The problems with the A1 Certificate are part of everyday cross-border life, but policy-makers are not making much progress.

UM – 02/2020

The revisions to Regulation (EC) No. 883/2004 on the coordination of social security systems and Regulation (EC) No. 987/2009 on its implementation have brought policymakers in Brussels to a standstill. Recent trilogues have been cancelled due to a lack of feasible proposals for discussion. The biggest hurdle between parliament and council is a simple document that, up until now, has received little attention – the A1 Certificate. This document provides proof that a person working in another Member State is subject to the law of their home country and therefore does not need to make social security contributions in the Member State abroad. Further information is available on the DRV website (German only).

Checks and fines that several Member States have been imposing for some time have unfortunately resulted in the A1 Certificate becoming well-known for the wrong reasons. The issuing authorities – in Germany, the health insurance, the German Liaison Office for Health Insurance Abroad and the German Pension Insurance – have been bombarded with applications from employers who want to send their workers abroad.

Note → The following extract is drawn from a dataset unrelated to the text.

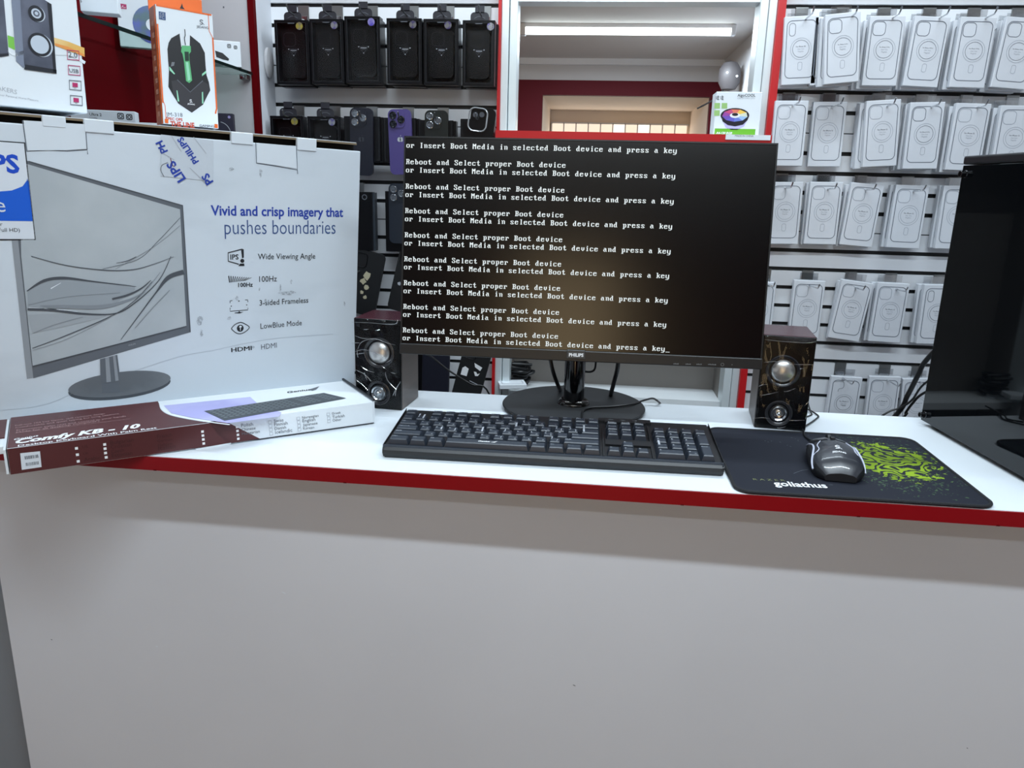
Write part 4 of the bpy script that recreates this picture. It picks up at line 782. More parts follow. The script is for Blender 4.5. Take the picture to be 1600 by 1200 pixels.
# ================================================================== MOUSE PAD
PA, PB, PC_, PD = [at_z(*p, T) for p in ((1152, 770.5), (1556, 797), (1424, 688.5), (1104, 671.5))]
PW, PH = 0.302, 0.2555; o = (PA + PB + PC_ + PD) / 4; ex = ((PB - PA) + (PC_ - PD)).normalized(); yaw = math.atan2(ex.y, ex.x)
pmx = Matrix.Translation(Vector((o.x, o.y, T + 0.0002))) @ Matrix.Rotation(yaw, 4, 'Z')
pad = thing('mouse_pad', 'black mouse pad with lime green splatter and stitched edge', 'mouse pad', pmx)
def padmat():
    m = bpy.data.materials.new('pad_cloth'); m.use_nodes = True; nt = m.node_tree; b = nt.nodes['Principled BSDF']; b.inputs['Roughness'].default_value = 0.75; b.inputs['Specular IOR Level'].default_value = 0.25
    N = nt.nodes.new; L = nt.links.new
    tc = N('ShaderNodeTexCoord'); cx, cy = pad.matrix_world.inverted() @ at_z(1392, 722, T) , 0
    c0 = pad.matrix_world.inverted() @ at_z(1391, 724, T)
    mp = N('ShaderNodeMapping'); mp.vector_type = 'POINT'; mp.inputs['Location'].default_value = (-c0.x, -c0.y, 0); L(tc.outputs['Object'], mp.inputs['Vector'])
    nz = N('ShaderNodeTexNoise'); nz.inputs['Scale'].default_value = 30; nz.inputs['Detail'].default_value = 3; L(mp.outputs[0], nz.inputs['Vector'])
    mx = N('ShaderNodeVectorMath'); mx.operation = 'MULTIPLY_ADD'; mx.inputs[1].default_value = (0.02, 0.02, 0); L(nz.outputs['Color'], mx.inputs[0]); L(mp.outputs[0], mx.inputs[2])
    nc = N('ShaderNodeTexNoise'); nc.inputs['Scale'].default_value = 26; nc.inputs['Detail'].default_value = 1; L(mx.outputs[0], nc.inputs['Vector'])
    ml = N('ShaderNodeMath'); ml.operation = 'MULTIPLY'; ml.inputs[1].default_value = 9; L(nc.outputs['Fac'], ml.inputs[0])
    fr_ = N('ShaderNodeMath'); fr_.operation = 'FRACT'; L(ml.outputs[0], fr_.inputs[0])
    gt = N('ShaderNodeMath'); gt.operation = 'GREATER_THAN'; gt.inputs[1].default_value = 0.42; L(fr_.outputs[0], gt.inputs[0])
    sc_ = N('ShaderNodeVectorMath'); sc_.operation = 'MULTIPLY'; sc_.inputs[1].default_value = (1 / 0.066, 1 / 0.082, 0); L(mp.outputs[0], sc_.inputs[0])
    ln = N('ShaderNodeVectorMath'); ln.operation = 'LENGTH'; L(sc_.outputs[0], ln.inputs[0])
    n2 = N('ShaderNodeTexNoise'); n2.inputs['Scale'].default_value = 60; n2.inputs['Detail'].default_value = 5; n2.inputs['Roughness'].default_value = 0.7; L(mp.outputs[0], n2.inputs['Vector'])
    ad = N('ShaderNodeMath'); ad.operation = 'MULTIPLY_ADD'; ad.inputs[1].default_value = 2.2; ad.inputs[2].default_value = -1.1; L(n2.outputs['Fac'], ad.inputs[0])
    sm = N('ShaderNodeMath'); sm.operation = 'ADD'; L(ln.outputs['Value'], sm.inputs[0]); L(ad.outputs[0], sm.inputs[1])
    lt = N('ShaderNodeMath'); lt.operation = 'LESS_THAN'; lt.inputs[1].default_value = 0.83; L(sm.outputs[0], lt.inputs[0])
    mu = N('ShaderNodeMath'); mu.operation = 'MULTIPLY'; L(lt.outputs[0], mu.inputs[0]); L(gt.outputs[0], mu.inputs[1])
    # fine dark green spray round it, and pale specks
    n3 = N('ShaderNodeTexNoise'); n3.inputs['Scale'].default_value = 220; n3.inputs['Detail'].default_value = 2; L(mp.outputs[0], n3.inputs['Vector'])
    g3 = N('ShaderNodeMath'); g3.operation = 'GREATER_THAN'; g3.inputs[1].default_value = 0.63; L(n3.outputs['Fac'], g3.inputs[0])
    l3 = N('ShaderNodeMath'); l3.operation = 'LESS_THAN'; l3.inputs[1].default_value = 1.45; L(sm.outputs[0], l3.inputs[0])
    m3 = N('ShaderNodeMath'); m3.operation = 'MULTIPLY'; L(g3.outputs[0], m3.inputs[0]); L(l3.outputs[0], m3.inputs[1])
    n5 = N('ShaderNodeTexNoise'); n5.inputs['Scale'].default_value = 12; L(mp.outputs[0], n5.inputs['Vector'])
    c1 = N('ShaderNodeMixRGB'); c1.inputs[1].default_value = (*lin((27, 30, 40)), 1); c1.inputs[2].default_value = (*lin((64, 86, 62)), 1); L(m3.outputs[0], c1.inputs[0])
    gr = N('ShaderNodeValToRGB'); gr.color_ramp.elements[0].color = (*lin((100, 124, 22)), 1); gr.color_ramp.elements[1].color = (*lin((134, 162, 34)), 1); gr.color_ramp.elements[0].position = 0.4; gr.color_ramp.elements[1].position = 0.6; L(n5.outputs['Fac'], gr.inputs['Fac'])
    c2 = N('ShaderNodeMixRGB'); L(mu.outputs[0], c2.inputs[0]); L(c1.outputs[0], c2.inputs[1]); L(gr.outputs[0], c2.inputs[2]); L(c2.outputs[0], b.inputs['Base Color'])
    return m
PADC = padmat(); STI = pm('pad_stitching', (14, 16, 22), 0.7, bump=(900, 0.6))
rr = rrect(-PW / 2, PW / 2, -PH / 2, PH / 2, 0.019, 8); mb = MB(); mb.prism(rr, lambda a, b: (a * 0.995, b * 0.995, 0), lambda a, b: (a * 0.995, b * 0.995, 0.003), PADC)
fp = Face(pmx, 0, 1, 0.003); tp_ = lambda a, b: (a, b, 0.0032)
GI = pm('pad_olive_ink', (112, 118, 76), 0.6)
B6 = lambda pts: fp.poly([(1150 + a * 0.1125, 730 + b * 0.1125) for a, b in pts])
mb.text('goliathus', *B6([(540, 258), (1282, 290)]), tp_, INKW, bold=0.022, hf=1.25)
mb.text('R A Z E R', *B6([(245, 180), (690, 196)]), tp_, GI, hf=0.8); mb.text('TM', *B6([(1295, 250), (1345, 254)]), tp_, INKG)
rnd = random.Random(21); SPK = pm('pad_pale_specks', (120, 130, 128), 0.7)
for _ in range(46):
    px, py = rnd.choice(((1440, 735), (1400, 745), (1420, 752), (1250, 686), (1230, 688), (1470, 742))); px += rnd.gauss(0, 18); py += rnd.gauss(0, 7)
    x, y = fp(px, py)
    if abs(x) < PW / 2 - 0.012 and abs(y) < PH / 2 - 0.012:
        l, a = rnd.uniform(0.0006, 0.003), rnd.gauss(-0.6, 0.5); mb.line([(x, y), (x + l * cos(a), y + l * sin(a))], [0.0007, 0.0003], tp_, SPK)
mb.line(sm2(fp.poly([(1240, 740), (1252, 735.5), (1262, 734)])), 0.0006, tp_, INKG)
mb.build('cloth', pad)
MB().tube([(a, b, 0.0026) for a, b in rr + [rr[0]]], 0.0024, STI, 8, False).build('stitched_edge', pad)

# ================================================================== MOUSE
mo = at_z(1298, 729, T + 0.003); ms = Matrix.Translation(Vector((mo.x, mo.y, T + 0.0034))) @ Matrix.Rotation(-0.10, 4, 'Z')
mouse = thing('computer_mouse', 'black gaming mouse with pale side stripes on the mouse pad', 'mouse', ms)
MSH = pm('mouse_shell', (44, 46, 52), 0.3, coat=0.3); MSD = pm('mouse_side', (18, 19, 23), 0.5); LITE = pm('pale_stripe', (186, 190, 206), 0.25)
def prof_at(t):   # t 0 rear .. 1 front: half width, height, bottom inset
    wd = 0.026 + 0.0085 * sin(pi * min(1, (t * 0.9 + 0.12))) ** 0.9 - 0.004 * t - (0.010 * max(0, 0.10 - t) / 0.10)
    ht = 0.0385 * (max(0.0, sin(pi * (0.17 + 0.62 * t)))) ** 0.9 - 0.007 * t
    if t < 0.12: ht *= (0.45 + 0.55 * math.sqrt(t / 0.12))
    return wd, max(ht, 0.011)
NS_, NC = 26, 21
XS = [(0.90, 0.0), (0.97, 0.15), (1.0, 0.32), (0.985, 0.48), (0.92, 0.63), (0.82, 0.755), (0.68, 0.84), (0.51, 0.895), (0.34, 0.937), (0.17, 0.972), (0.0, 1.0)]
def shell_pt(i, j, off=0.0):
    t = i / (NS_ - 1); wd, ht = prof_at(t); fx_, fz_ = XS[j] if j <= 10 else XS[20 - j]
    x = (-1 if j < 10 else 1) * fx_ * (wd + off)
    return (x, -0.060 + 0.118 * t - (0.004 * (1 - abs(x) / 0.035) if t > 0.9 else 0), fz_ * (ht + off) + 0.0012)
def zfrac(q):
    for (x1_, z1_), (x0_, z0_) in zip(XS[2:], XS[3:]):
        if x0_ <= q <= x1_: return z0_ + (z1_ - z0_) * (q - x0_) / (x1_ - x0_)
    return 0.3
v = [shell_pt(i, j) for i in range(NS_) for j in range(NC)]
def patch(j0, j1, i0=0, i1=NS_ - 1): return [(i * NC + j, i * NC + j + 1, (i + 1) * NC + j + 1, (i + 1) * NC + j) for i in range(i0, i1) for j in range(j0, j1)]
mb = MB().add(v, patch(4, 16), MSH, True); mb.add(v, patch(0, 4) + patch(16, 20), MSD, True)
mb.add([v[j] for j in range(NC)], [tuple(range(NC))], MSD); mb.add([v[(NS_ - 1) * NC + j] for j in range(NC)], [tuple(range(NC - 1, -1, -1))], MSD)
mb.add([v[i * NC] for i in range(NS_)] + [v[i * NC + NC - 1] for i in range(NS_ - 1, -1, -1)], [tuple(range(2 * NS_))], MSD); mb.build('shell', mouse, None, 24)
for sgn, a, b in (('left_button', 5, 9), ('right_button', 11, 15)):
    vv = [shell_pt(i, j, 0.0008) for i in range(NS_) for j in range(NC)]; MB().add(vv, patch(a, b, 15, NS_ - 1), MSH, True).build(sgn, mouse, None, 24)
for side in (0, 1):
    J = lambda j: j if side == 0 else NC - 1 - j
    pth = [shell_pt(i, J(j), 0.0004) for i, j in ((3, 2), (5, 3), (7, 4), (10, 5), (13, 5), (17, 4), (21, 3), (24, 3))]; MB().tube(smooth_path(pth, 4), [0.0013] * 29, LITE, 6).build('side_stripe', mouse)
    pth = [shell_pt(i, J(j), 0.0003) for i, j in ((7, 4), (8, 6), (11, 6), (14, 7))]; MB().tube(smooth_path(pth, 4), [0.0007] * 13, LITE, 6).build('accent_line', mouse)
MB().lathe([(0.0001, -0.003), (0.0085, -0.003), (0.0095, -0.002), (0.0095, 0.002), (0.0085, 0.003), (0.0001, 0.003)], BLACK, 26, Matrix.Translation((0, 0.034, 0.0245)) @ Matrix.Rotation(pi / 2, 4, 'Y')).build('scroll_wheel', mouse)
MB().box(-0.0028, 0.0028, 0.008, 0.016, 0.0345, 0.0378, MSD, 0.0008).build('speed_button', mouse)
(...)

The European Representation of the German Social Insurance invited policy experts from Brussels to get a first-hand feel for the problems in administrative practice and to discuss possible solutions during an expert discussion on February 7. The results of the informal policy discussion showed that there are three points which are particularly controversial with regard to the revision of the coordination Regulation:

1. As expected, first and foremost is the A1 certificate. There must be exceptions for business trips. However, the term ‘business trip’ is too vague and must be fleshed out. There are differing opinions of how to do this. Whereas some (for example, the European Parliament’s rapporteur or the trade unions) are for a qualitative description of the exceptions, others (including German ministries and employers’ organisations) find it more practical to define the exceptions in terms of time. Suggestions range from 7 to 30 days.

2. If a company carries out business activities in two or more Member States, a number of factors must be taken into account when determining its registered office or place of business, such as turnover or employees’ working hours in each Member State. The designation is intended to be part of an overall assessment. However, the criterion of ‘working time in each Member State in which the activity is performed’ is a controversial point of discussion in the context of the revision. Problems include a fragmented insurance history of workers and the difficulty in keeping track of this. Due to methodological difficulties, there has recently been an increase in the number of people calling for the working time criterion to be done away with entirely when determining the registered office or branch.

3. In terms of unemployment benefits for cross-border workers, discussions have revolved around minimum periods in the country of employment in order to be entitled to unemployment benefits. Initially, 15 months were proposed. In addition, the principle of ‘lex loci laboris’ should also apply to cross-border workers to fulfil the law of the country of employment and the obligation for job-seekers to make themselves available on the labour market  from which the unemployment benefit is drawn, regardless of their place of residence. In the end, a compromise was reached in the Council, which provided for the following:

  • a minimum period of time in the unemployment insurance system between three and six months,
  • no derogations for cross-border workers when exporting unemployment insurance benefits,
  • cross-border workers should also be subject to the same conditions during unemployment as national workers.

Background: Although the obligation to apply for and carry an A1 certificate is applicable European law, it has been applied leniently in practice. Previously, even the German Federal Ministry of Labour and Social Affairs (BMAS) had stated that the A1 certificate can be applied for retrospectively if necessary, for short-term or short-term business trips. For some time now, however, various Member States, such as France and Austria, have been increasingly checking that cross-border workers possess an A1 certificate. The change in administrative practice is due to new national regulations to combat illegal employment and wage dumping in these countries. They stipulate that it is mandatory to apply for an A1 certificate before starting a posted activity in these countries. If the document cannot be produced during an inspection, fines may result. Therefore, the BMAS now recommends that cross-border workers always apply for an A1 certificate in advance.